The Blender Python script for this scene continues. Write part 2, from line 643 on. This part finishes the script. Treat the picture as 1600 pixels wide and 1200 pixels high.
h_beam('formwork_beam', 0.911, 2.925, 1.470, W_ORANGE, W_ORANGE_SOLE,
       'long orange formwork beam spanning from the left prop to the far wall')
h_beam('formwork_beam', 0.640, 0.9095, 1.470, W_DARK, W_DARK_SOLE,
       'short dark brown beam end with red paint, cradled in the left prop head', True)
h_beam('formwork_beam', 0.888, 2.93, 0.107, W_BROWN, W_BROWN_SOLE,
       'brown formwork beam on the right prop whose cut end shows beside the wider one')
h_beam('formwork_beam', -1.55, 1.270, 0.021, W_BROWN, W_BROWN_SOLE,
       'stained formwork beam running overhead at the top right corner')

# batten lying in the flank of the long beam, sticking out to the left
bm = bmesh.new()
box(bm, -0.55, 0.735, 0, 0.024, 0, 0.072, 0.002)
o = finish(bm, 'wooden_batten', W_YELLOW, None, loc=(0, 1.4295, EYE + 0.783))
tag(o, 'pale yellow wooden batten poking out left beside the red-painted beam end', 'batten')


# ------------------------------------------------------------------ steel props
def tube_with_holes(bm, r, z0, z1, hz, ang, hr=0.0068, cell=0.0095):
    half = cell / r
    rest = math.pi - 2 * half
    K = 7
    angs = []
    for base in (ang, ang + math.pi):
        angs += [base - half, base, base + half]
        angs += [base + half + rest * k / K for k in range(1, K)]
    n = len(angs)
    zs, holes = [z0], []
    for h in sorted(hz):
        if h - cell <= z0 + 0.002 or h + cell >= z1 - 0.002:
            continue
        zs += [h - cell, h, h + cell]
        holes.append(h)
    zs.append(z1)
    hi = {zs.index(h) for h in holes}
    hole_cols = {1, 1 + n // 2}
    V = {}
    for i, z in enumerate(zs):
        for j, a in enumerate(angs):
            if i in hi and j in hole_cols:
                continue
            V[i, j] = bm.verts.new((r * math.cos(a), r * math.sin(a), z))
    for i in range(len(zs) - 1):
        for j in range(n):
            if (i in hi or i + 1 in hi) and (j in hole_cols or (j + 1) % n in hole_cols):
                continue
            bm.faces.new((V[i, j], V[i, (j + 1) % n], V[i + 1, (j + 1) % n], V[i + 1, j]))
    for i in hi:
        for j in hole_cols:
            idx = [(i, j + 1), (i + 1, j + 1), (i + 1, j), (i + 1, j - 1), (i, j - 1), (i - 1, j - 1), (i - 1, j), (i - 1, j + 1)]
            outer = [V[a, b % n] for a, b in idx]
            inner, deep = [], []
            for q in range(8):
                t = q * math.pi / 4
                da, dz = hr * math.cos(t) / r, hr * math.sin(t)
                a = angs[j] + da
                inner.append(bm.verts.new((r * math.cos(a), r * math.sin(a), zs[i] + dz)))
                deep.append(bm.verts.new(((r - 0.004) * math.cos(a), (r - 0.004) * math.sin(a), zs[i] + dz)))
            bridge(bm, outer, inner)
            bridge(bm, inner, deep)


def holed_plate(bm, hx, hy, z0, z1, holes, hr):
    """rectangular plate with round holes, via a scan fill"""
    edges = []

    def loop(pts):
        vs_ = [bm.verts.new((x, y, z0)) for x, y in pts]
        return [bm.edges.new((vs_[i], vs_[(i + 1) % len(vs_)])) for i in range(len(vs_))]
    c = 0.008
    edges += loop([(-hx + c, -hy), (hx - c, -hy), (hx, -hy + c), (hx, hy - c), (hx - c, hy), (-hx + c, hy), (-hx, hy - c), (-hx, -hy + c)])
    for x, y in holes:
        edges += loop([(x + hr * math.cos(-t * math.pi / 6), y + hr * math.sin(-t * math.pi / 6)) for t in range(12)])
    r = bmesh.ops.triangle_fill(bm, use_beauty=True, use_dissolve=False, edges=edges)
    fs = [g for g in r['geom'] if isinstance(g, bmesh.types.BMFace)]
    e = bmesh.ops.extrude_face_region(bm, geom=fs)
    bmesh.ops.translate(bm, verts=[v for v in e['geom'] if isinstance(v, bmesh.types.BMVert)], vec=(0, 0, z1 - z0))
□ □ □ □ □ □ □
• _What you have to do_
Please give an exact restatement of only the lines from the beginning of the material above to the line with "tag(o, 'pale yellow", inclusive.

• _Task answer_
The Blender Python script for this scene continues. Write part 2, from line 643 on. This part finishes the script. Treat the picture as 1600 pixels wide and 1200 pixels high.
h_beam('formwork_beam', 0.911, 2.925, 1.470, W_ORANGE, W_ORANGE_SOLE,
       'long orange formwork beam spanning from the left prop to the far wall')
h_beam('formwork_beam', 0.640, 0.9095, 1.470, W_DARK, W_DARK_SOLE,
       'short dark brown beam end with red paint, cradled in the left prop head', True)
h_beam('formwork_beam', 0.888, 2.93, 0.107, W_BROWN, W_BROWN_SOLE,
       'brown formwork beam on the right prop whose cut end shows beside the wider one')
h_beam('formwork_beam', -1.55, 1.270, 0.021, W_BROWN, W_BROWN_SOLE,
       'stained formwork beam running overhead at the top right corner')

# batten lying in the flank of the long beam, sticking out to the left
bm = bmesh.new()
box(bm, -0.55, 0.735, 0, 0.024, 0, 0.072, 0.002)
o = finish(bm, 'wooden_batten', W_YELLOW, None, loc=(0, 1.4295, EYE + 0.783))
tag(o, 'pale yellow wooden batten poking out left beside the red-painted beam end', 'batten')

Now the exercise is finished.